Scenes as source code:

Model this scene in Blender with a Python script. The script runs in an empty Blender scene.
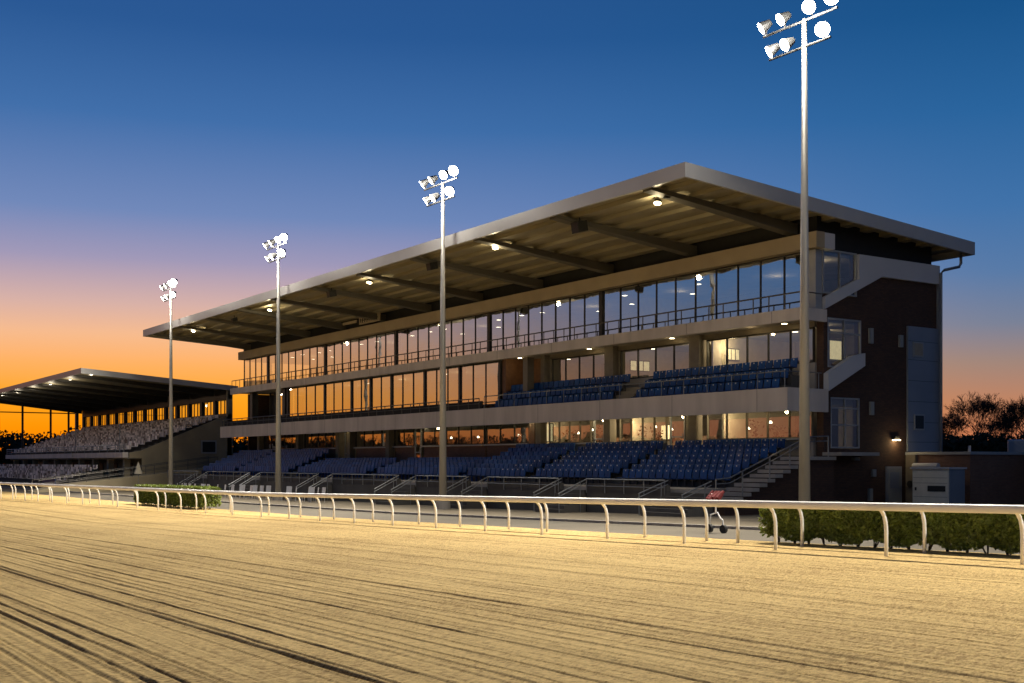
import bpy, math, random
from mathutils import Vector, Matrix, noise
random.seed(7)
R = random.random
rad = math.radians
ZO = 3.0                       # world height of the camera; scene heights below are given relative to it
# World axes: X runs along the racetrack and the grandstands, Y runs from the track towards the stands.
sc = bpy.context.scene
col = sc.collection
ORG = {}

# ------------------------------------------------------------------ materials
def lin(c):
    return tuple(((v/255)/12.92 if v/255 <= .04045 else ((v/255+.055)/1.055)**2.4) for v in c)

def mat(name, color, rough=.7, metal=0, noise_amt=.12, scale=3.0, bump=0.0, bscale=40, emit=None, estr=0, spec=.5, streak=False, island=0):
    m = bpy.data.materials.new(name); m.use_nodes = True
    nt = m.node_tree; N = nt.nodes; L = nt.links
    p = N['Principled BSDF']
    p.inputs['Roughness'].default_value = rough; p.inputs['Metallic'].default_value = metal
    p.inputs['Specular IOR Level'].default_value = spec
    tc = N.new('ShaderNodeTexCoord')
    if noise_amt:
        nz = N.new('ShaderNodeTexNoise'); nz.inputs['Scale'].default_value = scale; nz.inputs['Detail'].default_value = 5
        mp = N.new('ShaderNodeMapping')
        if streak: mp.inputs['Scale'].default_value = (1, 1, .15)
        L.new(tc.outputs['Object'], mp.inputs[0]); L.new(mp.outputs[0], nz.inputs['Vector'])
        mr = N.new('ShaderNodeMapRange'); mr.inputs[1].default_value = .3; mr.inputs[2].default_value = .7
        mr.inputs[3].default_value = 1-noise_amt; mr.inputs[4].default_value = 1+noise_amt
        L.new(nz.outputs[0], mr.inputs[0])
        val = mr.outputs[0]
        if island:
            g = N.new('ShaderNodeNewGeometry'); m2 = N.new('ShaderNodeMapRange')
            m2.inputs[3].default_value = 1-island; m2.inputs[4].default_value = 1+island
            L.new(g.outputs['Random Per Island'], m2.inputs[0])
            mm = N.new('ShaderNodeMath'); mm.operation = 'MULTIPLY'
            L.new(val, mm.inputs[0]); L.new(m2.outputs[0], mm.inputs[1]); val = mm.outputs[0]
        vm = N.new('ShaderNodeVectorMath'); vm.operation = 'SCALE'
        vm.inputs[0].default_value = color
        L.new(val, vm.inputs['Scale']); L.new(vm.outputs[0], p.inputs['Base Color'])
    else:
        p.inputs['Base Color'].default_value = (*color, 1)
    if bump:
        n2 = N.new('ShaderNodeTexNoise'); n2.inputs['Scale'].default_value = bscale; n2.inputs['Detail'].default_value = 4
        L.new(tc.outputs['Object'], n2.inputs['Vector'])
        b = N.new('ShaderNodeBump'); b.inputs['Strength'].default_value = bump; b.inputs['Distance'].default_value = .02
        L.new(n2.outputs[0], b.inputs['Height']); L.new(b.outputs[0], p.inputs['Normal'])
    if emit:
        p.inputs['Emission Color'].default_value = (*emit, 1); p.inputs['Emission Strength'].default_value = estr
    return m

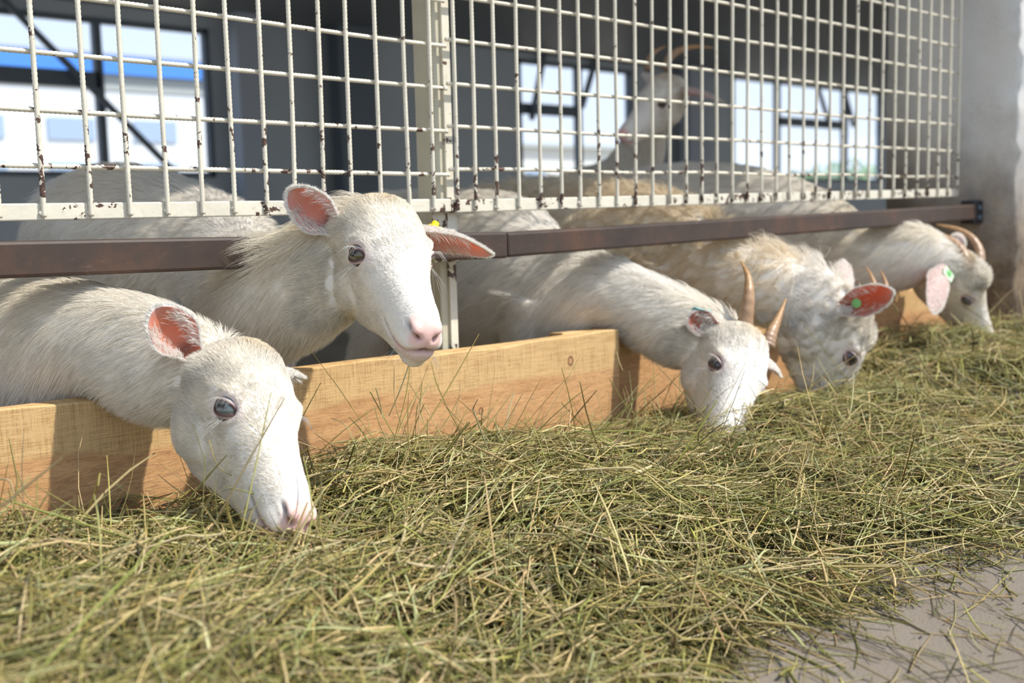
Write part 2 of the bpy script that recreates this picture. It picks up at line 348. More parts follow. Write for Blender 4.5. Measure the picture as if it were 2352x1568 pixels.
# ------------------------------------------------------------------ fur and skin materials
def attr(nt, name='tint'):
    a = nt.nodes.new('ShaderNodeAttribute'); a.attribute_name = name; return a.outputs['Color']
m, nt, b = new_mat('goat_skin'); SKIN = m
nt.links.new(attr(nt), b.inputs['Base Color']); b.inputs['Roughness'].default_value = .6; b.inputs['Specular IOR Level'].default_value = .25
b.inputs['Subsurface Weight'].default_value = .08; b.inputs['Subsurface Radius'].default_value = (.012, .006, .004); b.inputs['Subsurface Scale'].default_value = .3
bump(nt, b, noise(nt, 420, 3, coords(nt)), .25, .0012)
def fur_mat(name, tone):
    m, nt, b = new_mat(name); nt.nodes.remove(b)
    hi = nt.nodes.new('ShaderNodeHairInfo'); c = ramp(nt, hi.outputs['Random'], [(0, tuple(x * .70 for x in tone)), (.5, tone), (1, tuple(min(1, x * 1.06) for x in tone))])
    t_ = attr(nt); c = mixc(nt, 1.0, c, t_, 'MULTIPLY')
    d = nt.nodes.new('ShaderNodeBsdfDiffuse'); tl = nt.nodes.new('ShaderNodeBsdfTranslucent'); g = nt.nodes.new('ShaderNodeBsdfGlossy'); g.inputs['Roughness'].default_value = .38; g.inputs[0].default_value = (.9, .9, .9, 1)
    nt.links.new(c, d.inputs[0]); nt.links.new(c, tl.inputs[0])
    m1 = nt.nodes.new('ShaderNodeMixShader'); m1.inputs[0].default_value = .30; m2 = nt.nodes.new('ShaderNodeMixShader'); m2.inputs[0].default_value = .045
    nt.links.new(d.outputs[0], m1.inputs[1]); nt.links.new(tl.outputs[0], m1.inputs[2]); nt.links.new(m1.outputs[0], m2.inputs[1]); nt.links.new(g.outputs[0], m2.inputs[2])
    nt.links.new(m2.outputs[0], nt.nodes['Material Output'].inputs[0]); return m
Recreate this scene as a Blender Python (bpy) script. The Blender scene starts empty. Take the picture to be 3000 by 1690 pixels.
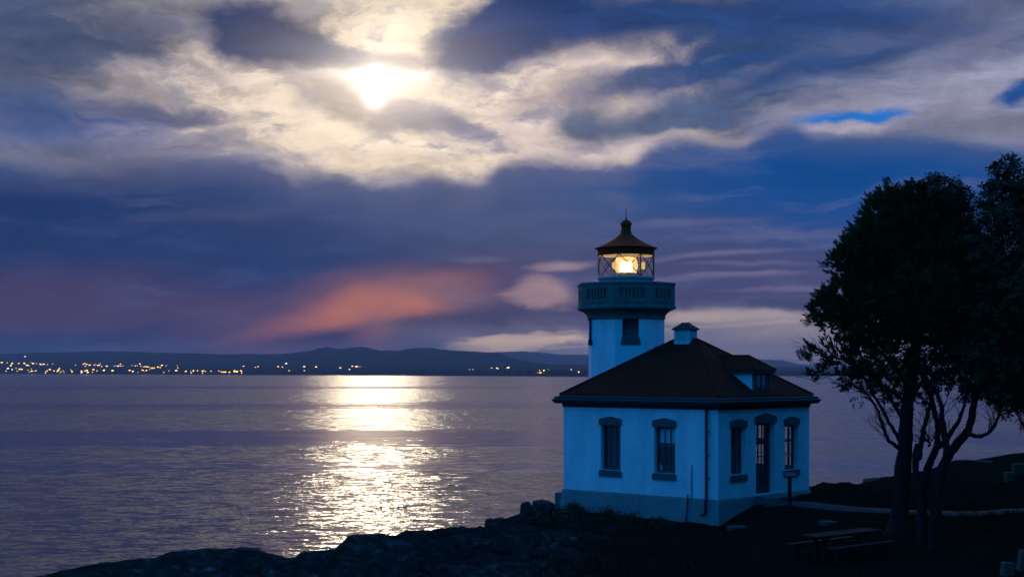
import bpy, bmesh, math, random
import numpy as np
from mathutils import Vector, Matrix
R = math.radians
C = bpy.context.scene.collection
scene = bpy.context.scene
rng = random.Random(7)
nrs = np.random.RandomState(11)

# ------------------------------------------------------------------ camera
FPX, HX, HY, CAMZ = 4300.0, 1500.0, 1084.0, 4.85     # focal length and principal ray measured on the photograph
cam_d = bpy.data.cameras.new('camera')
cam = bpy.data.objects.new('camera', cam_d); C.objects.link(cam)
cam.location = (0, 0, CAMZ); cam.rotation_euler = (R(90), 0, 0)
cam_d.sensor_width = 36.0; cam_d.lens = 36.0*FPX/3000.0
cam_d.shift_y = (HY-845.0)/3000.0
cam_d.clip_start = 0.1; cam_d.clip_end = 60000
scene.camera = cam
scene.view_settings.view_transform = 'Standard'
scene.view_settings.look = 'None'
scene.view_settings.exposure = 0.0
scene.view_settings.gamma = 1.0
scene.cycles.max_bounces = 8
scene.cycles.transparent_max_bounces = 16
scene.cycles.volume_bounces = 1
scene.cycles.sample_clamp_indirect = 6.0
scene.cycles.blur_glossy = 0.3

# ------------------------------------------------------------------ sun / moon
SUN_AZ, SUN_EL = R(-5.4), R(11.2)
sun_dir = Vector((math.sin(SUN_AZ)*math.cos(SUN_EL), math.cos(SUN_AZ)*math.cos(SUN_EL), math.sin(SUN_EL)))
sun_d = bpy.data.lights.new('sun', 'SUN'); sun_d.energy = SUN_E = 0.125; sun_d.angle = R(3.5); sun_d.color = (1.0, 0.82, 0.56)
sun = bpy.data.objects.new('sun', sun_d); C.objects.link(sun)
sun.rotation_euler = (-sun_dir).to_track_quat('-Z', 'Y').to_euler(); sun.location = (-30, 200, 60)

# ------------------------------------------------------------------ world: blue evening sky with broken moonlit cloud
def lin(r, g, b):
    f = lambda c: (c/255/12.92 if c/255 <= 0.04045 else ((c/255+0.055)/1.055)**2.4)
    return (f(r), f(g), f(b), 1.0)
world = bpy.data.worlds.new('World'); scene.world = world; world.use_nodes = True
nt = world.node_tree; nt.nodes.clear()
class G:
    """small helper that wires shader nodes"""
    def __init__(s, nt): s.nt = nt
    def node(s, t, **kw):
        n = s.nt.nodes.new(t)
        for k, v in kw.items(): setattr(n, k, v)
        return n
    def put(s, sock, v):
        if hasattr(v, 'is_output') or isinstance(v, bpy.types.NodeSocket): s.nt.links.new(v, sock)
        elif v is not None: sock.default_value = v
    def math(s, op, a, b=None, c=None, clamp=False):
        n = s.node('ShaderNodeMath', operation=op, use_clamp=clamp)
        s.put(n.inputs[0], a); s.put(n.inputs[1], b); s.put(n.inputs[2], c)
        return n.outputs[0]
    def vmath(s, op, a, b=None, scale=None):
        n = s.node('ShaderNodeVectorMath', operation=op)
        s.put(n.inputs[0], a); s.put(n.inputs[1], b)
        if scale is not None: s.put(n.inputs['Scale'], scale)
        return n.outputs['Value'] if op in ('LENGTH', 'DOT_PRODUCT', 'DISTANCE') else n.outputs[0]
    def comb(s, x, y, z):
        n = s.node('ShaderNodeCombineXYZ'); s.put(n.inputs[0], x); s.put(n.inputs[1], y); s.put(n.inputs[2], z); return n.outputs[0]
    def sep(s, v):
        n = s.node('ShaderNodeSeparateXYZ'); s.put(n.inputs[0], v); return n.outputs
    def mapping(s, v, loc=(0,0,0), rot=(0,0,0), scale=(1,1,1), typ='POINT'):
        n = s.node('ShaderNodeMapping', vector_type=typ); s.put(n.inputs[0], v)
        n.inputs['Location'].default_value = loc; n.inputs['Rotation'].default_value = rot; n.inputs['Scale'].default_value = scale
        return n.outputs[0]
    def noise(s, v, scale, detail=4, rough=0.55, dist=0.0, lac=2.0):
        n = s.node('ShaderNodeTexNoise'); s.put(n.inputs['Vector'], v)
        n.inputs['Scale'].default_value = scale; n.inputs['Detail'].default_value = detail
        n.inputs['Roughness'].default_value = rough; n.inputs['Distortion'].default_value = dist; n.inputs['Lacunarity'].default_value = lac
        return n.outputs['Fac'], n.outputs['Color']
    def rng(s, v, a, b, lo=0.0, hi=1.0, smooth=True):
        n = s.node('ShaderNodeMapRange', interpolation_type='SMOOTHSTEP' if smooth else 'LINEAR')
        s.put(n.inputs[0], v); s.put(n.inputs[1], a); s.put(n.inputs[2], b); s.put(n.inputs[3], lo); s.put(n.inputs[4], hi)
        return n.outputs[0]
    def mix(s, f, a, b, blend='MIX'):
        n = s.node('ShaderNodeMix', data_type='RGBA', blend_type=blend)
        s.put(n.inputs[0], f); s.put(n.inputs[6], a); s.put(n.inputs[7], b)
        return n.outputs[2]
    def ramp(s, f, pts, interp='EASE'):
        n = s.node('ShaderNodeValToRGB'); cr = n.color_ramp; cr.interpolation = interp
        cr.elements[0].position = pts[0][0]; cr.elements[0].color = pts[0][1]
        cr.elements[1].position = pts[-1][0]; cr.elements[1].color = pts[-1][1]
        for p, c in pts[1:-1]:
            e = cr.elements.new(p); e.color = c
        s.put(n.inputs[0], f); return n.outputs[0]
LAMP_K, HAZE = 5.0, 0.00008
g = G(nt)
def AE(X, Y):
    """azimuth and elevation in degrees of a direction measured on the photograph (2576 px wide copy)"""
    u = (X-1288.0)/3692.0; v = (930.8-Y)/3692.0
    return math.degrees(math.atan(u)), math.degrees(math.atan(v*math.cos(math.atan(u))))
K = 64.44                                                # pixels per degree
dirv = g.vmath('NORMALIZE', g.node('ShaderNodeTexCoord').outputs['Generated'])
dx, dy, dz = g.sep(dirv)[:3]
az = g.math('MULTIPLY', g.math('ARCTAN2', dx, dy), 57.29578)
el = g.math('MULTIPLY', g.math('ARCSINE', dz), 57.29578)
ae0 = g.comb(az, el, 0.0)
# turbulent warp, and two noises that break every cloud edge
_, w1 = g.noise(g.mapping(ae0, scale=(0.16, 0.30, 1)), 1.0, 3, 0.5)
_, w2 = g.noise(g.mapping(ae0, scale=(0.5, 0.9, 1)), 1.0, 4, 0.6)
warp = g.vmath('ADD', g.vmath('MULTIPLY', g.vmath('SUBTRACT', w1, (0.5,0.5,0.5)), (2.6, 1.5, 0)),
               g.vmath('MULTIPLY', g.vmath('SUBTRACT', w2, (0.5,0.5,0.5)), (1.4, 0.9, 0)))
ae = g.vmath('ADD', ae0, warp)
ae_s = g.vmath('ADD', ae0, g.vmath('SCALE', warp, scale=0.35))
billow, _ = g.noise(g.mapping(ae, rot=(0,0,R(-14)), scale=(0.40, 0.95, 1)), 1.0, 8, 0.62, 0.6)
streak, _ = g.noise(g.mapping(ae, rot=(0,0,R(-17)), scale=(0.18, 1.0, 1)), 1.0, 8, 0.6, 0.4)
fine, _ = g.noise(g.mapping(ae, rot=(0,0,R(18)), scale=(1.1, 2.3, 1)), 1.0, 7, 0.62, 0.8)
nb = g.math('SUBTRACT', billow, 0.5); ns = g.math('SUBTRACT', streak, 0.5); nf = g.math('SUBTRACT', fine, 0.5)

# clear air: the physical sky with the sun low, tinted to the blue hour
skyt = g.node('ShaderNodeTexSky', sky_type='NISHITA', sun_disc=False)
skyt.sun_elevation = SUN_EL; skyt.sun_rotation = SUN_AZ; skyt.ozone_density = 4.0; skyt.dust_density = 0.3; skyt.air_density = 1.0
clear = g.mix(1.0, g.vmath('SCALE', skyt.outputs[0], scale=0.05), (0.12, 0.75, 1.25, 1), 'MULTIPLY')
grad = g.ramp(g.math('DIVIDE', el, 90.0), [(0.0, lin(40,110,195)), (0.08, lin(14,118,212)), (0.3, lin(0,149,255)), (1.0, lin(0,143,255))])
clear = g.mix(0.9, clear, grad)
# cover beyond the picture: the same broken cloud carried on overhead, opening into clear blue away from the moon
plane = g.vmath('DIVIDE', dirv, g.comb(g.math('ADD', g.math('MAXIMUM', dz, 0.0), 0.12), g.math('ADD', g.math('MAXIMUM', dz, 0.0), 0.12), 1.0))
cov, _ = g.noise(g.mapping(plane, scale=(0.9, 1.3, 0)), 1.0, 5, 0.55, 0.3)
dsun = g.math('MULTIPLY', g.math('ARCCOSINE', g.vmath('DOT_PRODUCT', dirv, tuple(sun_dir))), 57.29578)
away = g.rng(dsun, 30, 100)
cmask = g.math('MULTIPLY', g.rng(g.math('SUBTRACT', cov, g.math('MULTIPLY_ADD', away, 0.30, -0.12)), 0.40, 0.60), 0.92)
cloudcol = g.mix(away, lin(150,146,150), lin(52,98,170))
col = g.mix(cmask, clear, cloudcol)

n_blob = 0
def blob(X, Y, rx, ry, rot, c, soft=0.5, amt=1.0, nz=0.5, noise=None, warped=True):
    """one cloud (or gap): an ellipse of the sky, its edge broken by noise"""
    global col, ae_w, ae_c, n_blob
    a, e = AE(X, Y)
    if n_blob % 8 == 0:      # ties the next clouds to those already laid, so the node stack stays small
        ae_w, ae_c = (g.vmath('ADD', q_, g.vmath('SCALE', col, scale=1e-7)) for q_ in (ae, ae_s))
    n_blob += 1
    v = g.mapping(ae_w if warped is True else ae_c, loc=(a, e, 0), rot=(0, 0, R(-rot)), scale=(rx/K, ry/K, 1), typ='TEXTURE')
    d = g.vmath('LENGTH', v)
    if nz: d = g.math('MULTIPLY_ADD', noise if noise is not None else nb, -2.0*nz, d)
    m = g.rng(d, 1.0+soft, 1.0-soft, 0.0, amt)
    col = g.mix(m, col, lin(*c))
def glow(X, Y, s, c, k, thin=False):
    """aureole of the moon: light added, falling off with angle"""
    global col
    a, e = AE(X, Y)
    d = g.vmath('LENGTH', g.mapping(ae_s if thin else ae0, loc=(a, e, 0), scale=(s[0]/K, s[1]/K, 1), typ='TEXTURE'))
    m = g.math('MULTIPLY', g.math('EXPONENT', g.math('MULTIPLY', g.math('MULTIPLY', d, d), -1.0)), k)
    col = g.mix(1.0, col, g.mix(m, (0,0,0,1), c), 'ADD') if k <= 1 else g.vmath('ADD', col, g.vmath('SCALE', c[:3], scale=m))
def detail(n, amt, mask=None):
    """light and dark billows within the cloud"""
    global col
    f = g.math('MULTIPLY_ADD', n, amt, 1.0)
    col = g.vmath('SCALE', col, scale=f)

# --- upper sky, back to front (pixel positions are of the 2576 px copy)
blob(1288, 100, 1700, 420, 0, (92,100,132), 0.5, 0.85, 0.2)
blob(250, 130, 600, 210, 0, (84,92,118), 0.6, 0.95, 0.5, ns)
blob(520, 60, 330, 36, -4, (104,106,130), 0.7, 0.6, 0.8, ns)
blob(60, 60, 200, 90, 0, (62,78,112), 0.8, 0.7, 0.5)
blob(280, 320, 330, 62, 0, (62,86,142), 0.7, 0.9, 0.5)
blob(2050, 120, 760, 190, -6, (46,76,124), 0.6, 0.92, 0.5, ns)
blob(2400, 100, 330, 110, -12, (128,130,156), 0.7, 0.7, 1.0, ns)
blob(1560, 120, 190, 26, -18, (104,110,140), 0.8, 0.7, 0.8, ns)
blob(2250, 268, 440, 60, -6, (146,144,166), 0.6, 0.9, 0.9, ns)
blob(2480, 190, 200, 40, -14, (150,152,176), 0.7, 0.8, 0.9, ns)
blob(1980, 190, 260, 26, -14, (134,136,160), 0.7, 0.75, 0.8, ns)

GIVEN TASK
Skip all pictures. Retype exactly the span whose first line is the one with "Recreate this scene" and whose last line is the one with "(-30, 200, 60)".

EXERCISE RESULT
Recreate this scene as a Blender Python (bpy) script. The Blender scene starts empty. Take the picture to be 3000 by 1690 pixels.
import bpy, bmesh, math, random
import numpy as np
from mathutils import Vector, Matrix
R = math.radians
C = bpy.context.scene.collection
scene = bpy.context.scene
rng = random.Random(7)
nrs = np.random.RandomState(11)

# ------------------------------------------------------------------ camera
FPX, HX, HY, CAMZ = 4300.0, 1500.0, 1084.0, 4.85     # focal length and principal ray measured on the photograph
cam_d = bpy.data.cameras.new('camera')
cam = bpy.data.objects.new('camera', cam_d); C.objects.link(cam)
cam.location = (0, 0, CAMZ); cam.rotation_euler = (R(90), 0, 0)
cam_d.sensor_width = 36.0; cam_d.lens = 36.0*FPX/3000.0
cam_d.shift_y = (HY-845.0)/3000.0
cam_d.clip_start = 0.1; cam_d.clip_end = 60000
scene.camera = cam
scene.view_settings.view_transform = 'Standard'
scene.view_settings.look = 'None'
scene.view_settings.exposure = 0.0
scene.view_settings.gamma = 1.0
scene.cycles.max_bounces = 8
scene.cycles.transparent_max_bounces = 16
scene.cycles.volume_bounces = 1
scene.cycles.sample_clamp_indirect = 6.0
scene.cycles.blur_glossy = 0.3

# ------------------------------------------------------------------ sun / moon
SUN_AZ, SUN_EL = R(-5.4), R(11.2)
sun_dir = Vector((math.sin(SUN_AZ)*math.cos(SUN_EL), math.cos(SUN_AZ)*math.cos(SUN_EL), math.sin(SUN_EL)))
sun_d = bpy.data.lights.new('sun', 'SUN'); sun_d.energy = SUN_E = 0.125; sun_d.angle = R(3.5); sun_d.color = (1.0, 0.82, 0.56)
sun = bpy.data.objects.new('sun', sun_d); C.objects.link(sun)
sun.rotation_euler = (-sun_dir).to_track_quat('-Z', 'Y').to_euler(); sun.location = (-30, 200, 60)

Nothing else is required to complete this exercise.